A friendly woman named Marcella helped us out. Although she had never heard of any Bergesons (they left ninety-five years ago), she gave us directions to Florida Lutheran Church seven miles north of Canby. Aunt Olive knew she had been baptized there.

The church was gone. Only the bell remained mounted in the cemetery perched atop a lonely hill in the middle of a corn field in LaQui Parle County.

The wind was fierce, but Aunt Olive waved off the wheelchair and walked a few steps to see the bell. We took pictures.

Then, Aunt Olive pointed directly to the northeast corner of the cemetery.

"My sister Mildred is buried over there."

Sure enough, faintly inscribed on a lichen-covered white stone was "Mildred Bergeson."

Little Mildred was born in 1904. She was a sweet child. When she was four, she ran out to greet her father who was on his way in from the field on the horse-drawn hay wagon. Mildred slipped and fell into its path. Before Papa could stop the wagon, it ran over and killed little Mildred.

Papa and Mama were heartbroken. They never spoke of the accident.

As was typical at that time, Mama and Papa named their next female child Mildred. She lived to a ripe old age as our Aunt Millie. Few in the family know of "the first Mildred."

I scrubbed some of the lichens off the epitaph. It was in Norwegian. Translated, it says: "Leave your sorrows on earth, you are in the abode of the happy now."

After the tragic death of the first Mildred, earthly sorrows piled up for the young family. Three crops in a row hailed out. There was no insurance. Papa became chronically ill.

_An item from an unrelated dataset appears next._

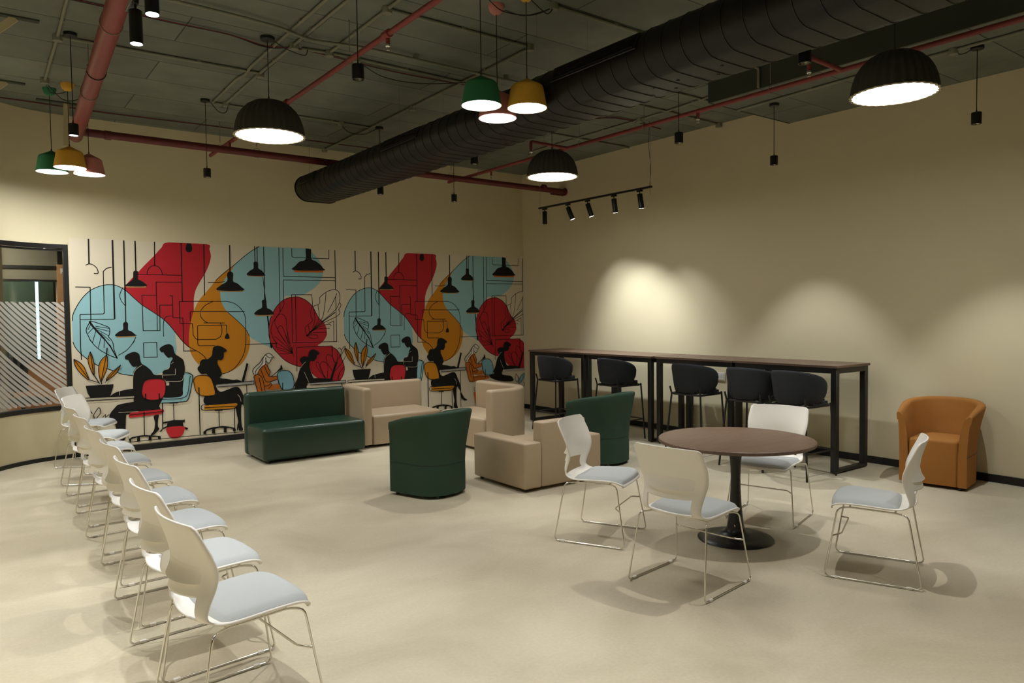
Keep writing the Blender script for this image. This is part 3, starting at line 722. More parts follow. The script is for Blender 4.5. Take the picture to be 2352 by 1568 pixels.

In a last-ditch attempt to escape crushing debt, Papa sold the farm near Canby and bought a cheaper farm near Twin Valley, Minn. from some landsharks.

The train cars with the livestock, implements and family belongings reached Twin Valley late one evening. The family stayed in a hotel before going out to see their new farm the next day.

Papa died in the hotel that night. He never realized that the farm he bought was on a sand ridge. His young wife was left alone with seven children under the age of 15 on unproductive land.

But Mama was a businesswoman. The oldest of the children, Roy, 15, did the field work with the help of my grandfather Melvin, 12. It took them five years to pay off the $85 bill for Papa's funeral.

Yet, they made it. One year, the family made the land payment by selling strawberries Mama grew door-to-door. Another year, they sold enough turkeys to keep the wolf from the door.

The stories of hardship came together as we stood on a wind-whipped hill in southern Minnesota by the grave of the first Mildred on a cloudy November Saturday. But dwell in the past? Not Aunt Olive.

The day after we returned from the 13-hour journey to her childhood home, Aunt Olive called.

"We have got to get to work on my memoirs," she said.